Les expertises techniques, économiques et réglementaires démontreront que le groupe Eon a une politique actuelle intensive de cessions d’activité, fermetures de sites, désendettement, suppressions d’emplois, réductions des coûts… dont le but n’est pas de sortir le groupe de difficultés financières, mais de le placer dans le peloton de tête en terme d’attractivité pour les actionnaires. Dans le système actuel, les producteurs d’électricité n’ont pas de responsabilité légale en matière de sécurité des systèmes électriques.
Eon ne fait pas exception. Il annonce publiquement le gel de ses investissements thermique à flamme en Allemagne, en France, en Belgique jusqu’en 2020 au moins, alors que les pouvoirs publics alertent sur la nécessité de nouveaux moyens. Force est de constater qu’une telle stratégie, si elle devait se généraliser, conduirait dans un premier temps à des pénuries de puissance, dans un second temps à la mise en place d’un marché plus favorable aux opérateurs et enfin à faire payer très cher chaque kilowatt heure produit.
La production d’électricité nationale de pointe fournie par toutes les tranches du thermique classique est indispensable et a été fortement sollicitée ces dernières années pour assurer l’équilibre du système électrique. L’équilibre offre-demande d’électricité est en effet de plus en plus délicat au moment des pointes de consommation hivernales. Pour ne pas se trouver en situation de pénurie, la France doit acheter de l’électricité sur le marché, à ses voisins allemands notamment. Mais la situation en Allemagne, déjà tendue compte tenu de l’arrêt de certaines centrales nucléaires, va devenir critique si la stratégie du groupe Eon se généralise. Selon RTE, le déficit de puissance en France dépassera ce qu’on pourra raisonnablement espérer des importations dès 2015. Toujours selon RTE, une vague de froid semblable à celle de février 2012 pourrait conduire dès 2016 à une défaillance coûtant au pays plus de 3 milliards d’euros. Les producteurs d’électricité seront alors en position de force pour fixer eux même le prix du kWh.

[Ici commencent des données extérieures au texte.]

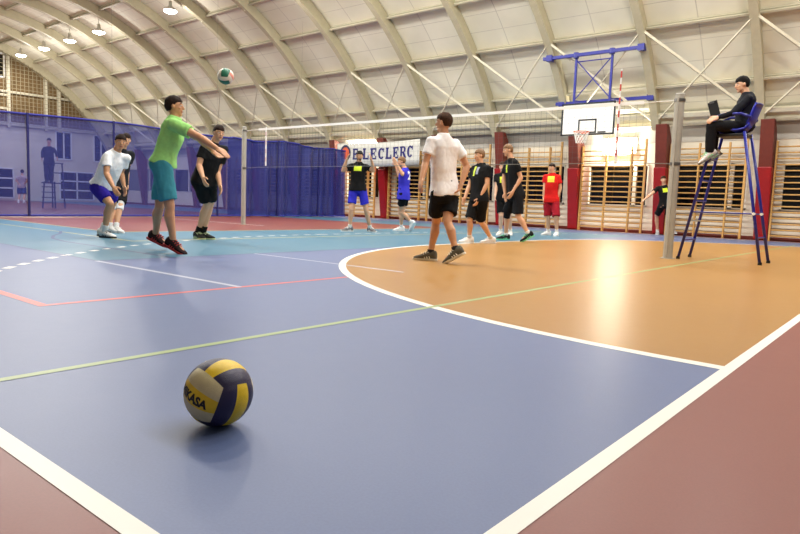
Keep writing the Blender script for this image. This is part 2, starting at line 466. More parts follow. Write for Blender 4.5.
# ------------------------------------------------------------------ ceiling lamps
def lamp():
    r = empty('ceiling_lamp')
    mb = MB(); mb.rings([[V((q*math.cos(2*PI*i/20), q*math.sin(2*PI*i/20), z)) for i in range(20)] for q, z in ((.28, -.02), (.29, .02), (.2, .08), (.08, .13), (.06, .34))])
    mb.build('housing', mat('lamp_housing', (214, 210, 196), .5), r, smooth=True)
    mb = MB(); mb.ell(V((0, 0, -.02)), V((.26, 0, 0)), V((0, .26, 0)), V((0, 0, .10)), 20, 10); mb.build('lens', mat('lamp_lens', (255, 252, 245), .4, emit=(255, 250, 238), estr=30), r)
    mb = MB(); mb.cap((0, 0, .33), .012, (0, 0, .75), .012, 6, True); mb.build('rod', cream, r)
    L = bpy.data.lights.new('lamp_light', 'AREA'); L.shape = 'DISK'; L.size = .5; L.energy = LAMP_W; L.color = (1, .975, .93)
    o = bpy.data.objects.new('lamp_light', L); COL.objects.link(o); o.parent = r; o.location = (0, 0, -.17)
    L = bpy.data.lights.new('lamp_spill', 'POINT'); L.shadow_soft_size = .12; L.energy = LAMP_W*SPILL; L.color = (1, .975, .93)
    o = bpy.data.objects.new('lamp_spill', L); COL.objects.link(o); o.parent = r; o.location = (0, 0, -.32)
    return r
LAMP_W = 330; SPILL = .55
lamp0 = lamp(); firstl = True
vis = {-24.0: 'nearest of the five visible, above the green-shirted player', 9: 'second of the five counted from the right', -33.0: 'third of the five counted from the right', -36.0: 'fourth of the five, second from the gable end', -39.0: 'last of the row at the gable end'}
for Y in (14.25, 6.55):
    for k in range(15):
        X = -39.0+3*k
        if X in (-27.0, -21.0) and Y > 10: continue
        r = lamp0 if firstl else copy_tree(lamp0); firstl = False
        r.location = (X, Y, 7.95)
        if Y > 10 and X in vis: lab = 'round glowing ceiling lamp, '+vis[X]
        else: lab = 'round ceiling lamp of the row '+('along the far side' if Y > 10 else 'along the near side')+' of the vault, outside the picture'
        tag(r, lab, 'lamp', 'round ceiling lamps')

# ------------------------------------------------------------------ divider curtain
m = bpy.data.materials.new('blue_mesh_curtain'); m.use_nodes = True; nt = m.node_tree; b = nt.nodes['Principled BSDF']
b.inputs['Base Color'].default_value = srgb(44, 54, 132); b.inputs['Roughness'].default_value = .8
tr = nt.nodes.new('ShaderNodeBsdfTransparent'); mx = nt.nodes.new('ShaderNodeMixShader')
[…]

Les tranches de la SNET sont utiles au maintien du réseau, le site de Lucy est unique en Bourgogne et indispensable à cette région si elle ne souhaite pas être la région de France la plus pauvre en moyen de production électrique. Qu’en pensent nos élus et notre Ministre du Redressement Productif pourtant maintes fois interpellés sur ce dossier ? Que dire de Madame la Ministre de l’écologie, du Développement Durable et de l’Energie qui ne semble pas du tout prendre la mesure du rôle des outils thermique dans la sécurité du réseau. Quelles conséquences pour l’industrie Bourguignonne si on ajoute à la fermeture du site de Lucy, la loi NOMÉ et la régionalisation de la production électrique suggérée par le débat sur la transition énergétique ?
La CGT ne prendra pas le risque de la casse industrielle et exige que la Bourgogne dispose à minima d’une unité de production centralisée. Le site de Lucy a cette vocation depuis presque un siècle. Montceau a toujours bénéficié d’une grande acceptabilité citoyenne vis-à-vis de l’industrie.
La SNET considère que ses tranches sont mal adaptées au marché actuel. Mais la réalisation d’un moyen moderne, même rentable, est refusée pour des raisons de stratégie de groupe. Le projet de réorganisation de la SNET ignore les besoins actuels et futurs du pays, des entreprises et des citoyens.
D’après la Direction Lucy subirait des pertes financières importantes sur la période 2012-2015. Elles restent pourtant largement inférieures à la contribution du site à la trésorerie d’Eon depuis sa prise de contrôle en 2009. Lucy a contribué à l’obtention de dizaines de millions d’Euros engrangés par la revente de quotas de CO2 attribués gratuitement par l’état puis re nté sous forme de cash au groupe Eon. L’argent ponctionné en France sera réinvesti en Inde, au Brésil ou en Russie mais malheureusement pas en Saône et Loire. La France vient de lancer le débat national sur la transition énergétique.
Il existe un créneau pour développer une utilisation raisonnable de la biomasse. La direction a démontré avec Provence 4 que si elle se donne les moyens un projet peut voir le jour. La CGT de Lucy reste persuadée qu’un tel projet utilisé en pointe sans surexploitation de la ressource bois, ni mise en compétition des usages habituels (papeterie, scierie) est possible, et que l’état se doit d’intervenir pour nous aider sur ce dossier.
Derrière ce projet c’est toute une filière qui peut s’organiser et réellement voir le jour. Plutôt que de perdre 65 emplois directs, et quelques 100 emplois indirects, nous verrions la création de quelques 300 emplois, toutes filières confondues.
Le développement boulimique et subventionné de l’éolien, et du photovoltaïque va exiger, par leur intermittence, de nouveau moyens thermique. Lucy a sa place pour aider dans cette transition énergétique. J’en terminerai là et vous remercie à nouveau de votre soutien, de celui de la mairie de Montceau, de la CUCM et de toute la CGT. Quelque soit le jugement qui sortira de ce palais de justice, la CGT de Lucy continuera la bataille en expliquant
sa vision du secteur de l’énergie, en interpellant chaque élu, chaque citoyen sur le risque programmé mais non calculé de l’arrêt en France du thermique à flamme.